**What you are asked to do**
Starting at the line containing "cop = MB();", copy each line exactly, ending with the line containing "s.build('prop', M_rope, NET)". Leave out everything else.
========
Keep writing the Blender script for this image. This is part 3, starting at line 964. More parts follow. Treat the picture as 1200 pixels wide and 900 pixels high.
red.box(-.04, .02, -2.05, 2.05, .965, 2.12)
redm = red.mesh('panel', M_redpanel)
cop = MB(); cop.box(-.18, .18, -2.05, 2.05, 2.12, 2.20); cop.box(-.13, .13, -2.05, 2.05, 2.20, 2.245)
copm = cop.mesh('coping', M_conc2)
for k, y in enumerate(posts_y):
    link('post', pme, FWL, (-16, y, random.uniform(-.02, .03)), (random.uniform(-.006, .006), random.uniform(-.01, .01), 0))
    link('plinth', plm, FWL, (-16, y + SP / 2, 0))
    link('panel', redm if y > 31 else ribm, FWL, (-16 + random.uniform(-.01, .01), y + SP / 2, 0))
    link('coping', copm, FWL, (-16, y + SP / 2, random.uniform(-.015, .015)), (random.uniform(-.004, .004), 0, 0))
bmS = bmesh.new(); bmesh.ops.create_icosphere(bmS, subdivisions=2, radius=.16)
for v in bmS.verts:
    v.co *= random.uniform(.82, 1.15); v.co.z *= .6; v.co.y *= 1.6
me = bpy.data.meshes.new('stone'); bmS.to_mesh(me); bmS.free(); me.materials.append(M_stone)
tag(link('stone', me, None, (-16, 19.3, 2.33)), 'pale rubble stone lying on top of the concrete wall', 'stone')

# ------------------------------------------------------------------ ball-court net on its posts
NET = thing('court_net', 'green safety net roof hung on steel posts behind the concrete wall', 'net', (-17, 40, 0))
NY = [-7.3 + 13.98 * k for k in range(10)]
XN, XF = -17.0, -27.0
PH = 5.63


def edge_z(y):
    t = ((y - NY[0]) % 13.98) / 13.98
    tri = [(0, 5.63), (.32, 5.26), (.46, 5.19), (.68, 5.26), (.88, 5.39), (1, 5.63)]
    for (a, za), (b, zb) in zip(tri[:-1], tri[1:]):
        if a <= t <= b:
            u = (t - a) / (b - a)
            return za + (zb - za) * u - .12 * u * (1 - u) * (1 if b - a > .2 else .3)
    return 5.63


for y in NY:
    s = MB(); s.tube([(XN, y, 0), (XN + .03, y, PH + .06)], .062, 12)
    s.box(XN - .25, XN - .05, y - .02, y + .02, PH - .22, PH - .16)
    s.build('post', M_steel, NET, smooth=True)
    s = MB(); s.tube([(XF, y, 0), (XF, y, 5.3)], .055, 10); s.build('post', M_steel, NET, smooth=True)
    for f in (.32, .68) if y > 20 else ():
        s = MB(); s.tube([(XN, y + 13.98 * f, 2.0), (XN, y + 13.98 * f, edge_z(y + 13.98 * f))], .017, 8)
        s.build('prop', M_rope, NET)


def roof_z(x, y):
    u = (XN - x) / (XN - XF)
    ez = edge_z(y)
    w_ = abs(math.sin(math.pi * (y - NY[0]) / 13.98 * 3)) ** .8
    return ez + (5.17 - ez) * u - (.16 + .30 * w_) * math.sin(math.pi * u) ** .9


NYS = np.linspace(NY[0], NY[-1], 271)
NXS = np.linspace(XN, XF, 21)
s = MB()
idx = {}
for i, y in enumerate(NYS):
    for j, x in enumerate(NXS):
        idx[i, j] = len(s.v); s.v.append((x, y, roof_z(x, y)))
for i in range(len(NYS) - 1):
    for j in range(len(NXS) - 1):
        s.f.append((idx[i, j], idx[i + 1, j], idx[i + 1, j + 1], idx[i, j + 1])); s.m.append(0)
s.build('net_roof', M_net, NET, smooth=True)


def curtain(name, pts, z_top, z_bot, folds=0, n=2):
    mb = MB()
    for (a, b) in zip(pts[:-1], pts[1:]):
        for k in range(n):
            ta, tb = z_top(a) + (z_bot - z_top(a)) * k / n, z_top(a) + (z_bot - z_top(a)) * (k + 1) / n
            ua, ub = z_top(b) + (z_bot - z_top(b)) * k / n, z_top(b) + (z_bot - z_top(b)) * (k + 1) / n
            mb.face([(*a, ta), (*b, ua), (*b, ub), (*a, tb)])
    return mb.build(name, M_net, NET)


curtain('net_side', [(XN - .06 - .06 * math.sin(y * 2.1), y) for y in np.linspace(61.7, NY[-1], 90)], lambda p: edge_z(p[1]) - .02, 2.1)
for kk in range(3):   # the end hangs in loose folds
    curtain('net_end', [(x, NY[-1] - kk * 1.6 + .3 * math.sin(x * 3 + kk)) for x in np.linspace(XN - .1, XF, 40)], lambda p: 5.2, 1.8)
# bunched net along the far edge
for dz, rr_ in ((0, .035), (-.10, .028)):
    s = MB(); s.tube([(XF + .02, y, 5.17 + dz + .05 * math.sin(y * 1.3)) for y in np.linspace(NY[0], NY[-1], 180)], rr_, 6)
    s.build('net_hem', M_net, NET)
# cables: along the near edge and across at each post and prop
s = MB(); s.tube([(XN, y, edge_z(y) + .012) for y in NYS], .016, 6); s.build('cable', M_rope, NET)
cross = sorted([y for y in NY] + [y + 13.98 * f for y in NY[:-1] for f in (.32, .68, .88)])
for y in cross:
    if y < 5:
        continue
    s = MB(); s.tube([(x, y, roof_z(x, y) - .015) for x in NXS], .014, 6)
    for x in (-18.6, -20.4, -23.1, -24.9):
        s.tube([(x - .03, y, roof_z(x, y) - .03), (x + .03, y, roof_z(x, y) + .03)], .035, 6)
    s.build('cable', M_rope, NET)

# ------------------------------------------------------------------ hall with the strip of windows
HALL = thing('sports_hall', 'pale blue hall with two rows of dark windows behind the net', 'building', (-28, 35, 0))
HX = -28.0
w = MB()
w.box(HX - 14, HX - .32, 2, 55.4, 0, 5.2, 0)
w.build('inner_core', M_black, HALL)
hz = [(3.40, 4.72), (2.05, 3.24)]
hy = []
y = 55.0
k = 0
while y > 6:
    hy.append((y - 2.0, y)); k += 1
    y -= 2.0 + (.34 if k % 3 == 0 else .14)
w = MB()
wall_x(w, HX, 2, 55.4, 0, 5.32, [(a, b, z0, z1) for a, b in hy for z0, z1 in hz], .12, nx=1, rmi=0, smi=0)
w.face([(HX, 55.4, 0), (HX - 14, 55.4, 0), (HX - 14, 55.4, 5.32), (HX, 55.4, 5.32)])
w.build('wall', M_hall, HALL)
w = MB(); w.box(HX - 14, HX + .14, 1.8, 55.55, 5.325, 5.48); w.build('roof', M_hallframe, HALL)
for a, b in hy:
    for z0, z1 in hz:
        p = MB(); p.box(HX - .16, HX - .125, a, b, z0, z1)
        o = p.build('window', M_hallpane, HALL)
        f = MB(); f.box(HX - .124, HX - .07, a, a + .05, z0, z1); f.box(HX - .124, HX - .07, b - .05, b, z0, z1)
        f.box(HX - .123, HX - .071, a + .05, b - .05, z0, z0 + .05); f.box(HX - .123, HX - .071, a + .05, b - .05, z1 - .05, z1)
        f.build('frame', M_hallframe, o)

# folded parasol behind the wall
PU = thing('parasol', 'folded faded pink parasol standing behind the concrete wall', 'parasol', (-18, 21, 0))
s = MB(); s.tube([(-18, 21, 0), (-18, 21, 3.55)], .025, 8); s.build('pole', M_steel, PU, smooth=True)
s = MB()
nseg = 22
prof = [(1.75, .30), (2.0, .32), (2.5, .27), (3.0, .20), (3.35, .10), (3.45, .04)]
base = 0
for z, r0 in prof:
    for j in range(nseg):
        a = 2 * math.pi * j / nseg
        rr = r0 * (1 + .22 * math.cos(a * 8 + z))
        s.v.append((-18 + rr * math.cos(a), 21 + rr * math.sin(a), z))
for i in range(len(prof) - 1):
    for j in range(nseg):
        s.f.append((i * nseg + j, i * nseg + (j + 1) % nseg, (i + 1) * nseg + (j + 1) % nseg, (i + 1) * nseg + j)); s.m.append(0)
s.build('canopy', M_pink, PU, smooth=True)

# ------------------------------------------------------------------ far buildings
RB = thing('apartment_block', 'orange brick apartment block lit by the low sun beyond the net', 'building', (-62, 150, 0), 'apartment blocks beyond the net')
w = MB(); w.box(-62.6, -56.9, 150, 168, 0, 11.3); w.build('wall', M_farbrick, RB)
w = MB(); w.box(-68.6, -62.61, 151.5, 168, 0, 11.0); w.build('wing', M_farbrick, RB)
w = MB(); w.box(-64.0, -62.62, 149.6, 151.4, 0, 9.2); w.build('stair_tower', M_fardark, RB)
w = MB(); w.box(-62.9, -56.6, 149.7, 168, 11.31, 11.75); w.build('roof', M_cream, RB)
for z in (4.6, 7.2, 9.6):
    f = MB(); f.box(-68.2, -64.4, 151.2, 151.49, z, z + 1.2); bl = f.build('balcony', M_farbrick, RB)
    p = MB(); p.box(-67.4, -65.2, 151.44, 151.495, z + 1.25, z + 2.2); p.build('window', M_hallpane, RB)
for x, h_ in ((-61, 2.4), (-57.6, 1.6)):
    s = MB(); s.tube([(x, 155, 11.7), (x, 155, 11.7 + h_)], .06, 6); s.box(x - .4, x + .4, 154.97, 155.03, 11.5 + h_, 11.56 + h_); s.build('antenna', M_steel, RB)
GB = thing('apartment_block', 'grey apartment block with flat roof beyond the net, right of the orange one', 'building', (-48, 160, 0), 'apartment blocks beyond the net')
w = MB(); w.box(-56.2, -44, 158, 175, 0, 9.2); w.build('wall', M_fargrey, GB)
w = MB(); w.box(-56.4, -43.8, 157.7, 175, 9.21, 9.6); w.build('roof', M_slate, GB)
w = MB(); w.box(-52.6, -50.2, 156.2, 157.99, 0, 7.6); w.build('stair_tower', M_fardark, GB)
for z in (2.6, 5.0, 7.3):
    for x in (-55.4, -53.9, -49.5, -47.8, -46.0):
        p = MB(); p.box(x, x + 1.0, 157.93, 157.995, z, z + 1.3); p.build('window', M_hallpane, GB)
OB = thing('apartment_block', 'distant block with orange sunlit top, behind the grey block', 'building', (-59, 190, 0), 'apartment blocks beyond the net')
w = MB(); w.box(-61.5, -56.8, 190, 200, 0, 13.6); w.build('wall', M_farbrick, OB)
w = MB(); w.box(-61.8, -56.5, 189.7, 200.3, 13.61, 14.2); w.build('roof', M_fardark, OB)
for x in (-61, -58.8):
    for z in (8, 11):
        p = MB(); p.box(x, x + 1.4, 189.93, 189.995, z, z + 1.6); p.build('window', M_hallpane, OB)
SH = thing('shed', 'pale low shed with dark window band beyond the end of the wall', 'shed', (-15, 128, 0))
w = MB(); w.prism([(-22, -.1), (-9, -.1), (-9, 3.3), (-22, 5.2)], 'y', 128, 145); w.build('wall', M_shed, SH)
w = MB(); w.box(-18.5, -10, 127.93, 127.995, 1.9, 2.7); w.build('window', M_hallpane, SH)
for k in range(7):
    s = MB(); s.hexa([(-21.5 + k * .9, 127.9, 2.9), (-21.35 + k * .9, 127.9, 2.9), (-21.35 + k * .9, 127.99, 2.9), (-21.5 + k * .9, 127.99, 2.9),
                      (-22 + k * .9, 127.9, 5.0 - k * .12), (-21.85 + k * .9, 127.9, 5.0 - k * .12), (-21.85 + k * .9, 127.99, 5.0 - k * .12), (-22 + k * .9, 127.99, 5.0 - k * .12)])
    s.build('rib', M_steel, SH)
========
**Reply**
cop = MB(); cop.box(-.18, .18, -2.05, 2.05, 2.12, 2.20); cop.box(-.13, .13, -2.05, 2.05, 2.20, 2.245)
copm = cop.mesh('coping', M_conc2)
for k, y in enumerate(posts_y):
    link('post', pme, FWL, (-16, y, random.uniform(-.02, .03)), (random.uniform(-.006, .006), random.uniform(-.01, .01), 0))
    link('plinth', plm, FWL, (-16, y + SP / 2, 0))
    link('panel', redm if y > 31 else ribm, FWL, (-16 + random.uniform(-.01, .01), y + SP / 2, 0))
    link('coping', copm, FWL, (-16, y + SP / 2, random.uniform(-.015, .015)), (random.uniform(-.004, .004), 0, 0))
bmS = bmesh.new(); bmesh.ops.create_icosphere(bmS, subdivisions=2, radius=.16)
for v in bmS.verts:
    v.co *= random.uniform(.82, 1.15); v.co.z *= .6; v.co.y *= 1.6
me = bpy.data.meshes.new('stone'); bmS.to_mesh(me); bmS.free(); me.materials.append(M_stone)
tag(link('stone', me, None, (-16, 19.3, 2.33)), 'pale rubble stone lying on top of the concrete wall', 'stone')

# ------------------------------------------------------------------ ball-court net on its posts
NET = thing('court_net', 'green safety net roof hung on steel posts behind the concrete wall', 'net', (-17, 40, 0))
NY = [-7.3 + 13.98 * k for k in range(10)]
XN, XF = -17.0, -27.0
PH = 5.63


def edge_z(y):
    t = ((y - NY[0]) % 13.98) / 13.98
    tri = [(0, 5.63), (.32, 5.26), (.46, 5.19), (.68, 5.26), (.88, 5.39), (1, 5.63)]
    for (a, za), (b, zb) in zip(tri[:-1], tri[1:]):
        if a <= t <= b:
            u = (t - a) / (b - a)
            return za + (zb - za) * u - .12 * u * (1 - u) * (1 if b - a > .2 else .3)
    return 5.63


for y in NY:
    s = MB(); s.tube([(XN, y, 0), (XN + .03, y, PH + .06)], .062, 12)
    s.box(XN - .25, XN - .05, y - .02, y + .02, PH - .22, PH - .16)
    s.build('post', M_steel, NET, smooth=True)
    s = MB(); s.tube([(XF, y, 0), (XF, y, 5.3)], .055, 10); s.build('post', M_steel, NET, smooth=True)
    for f in (.32, .68) if y > 20 else ():
        s = MB(); s.tube([(XN, y + 13.98 * f, 2.0), (XN, y + 13.98 * f, edge_z(y + 13.98 * f))], .017, 8)
        s.build('prop', M_rope, NET)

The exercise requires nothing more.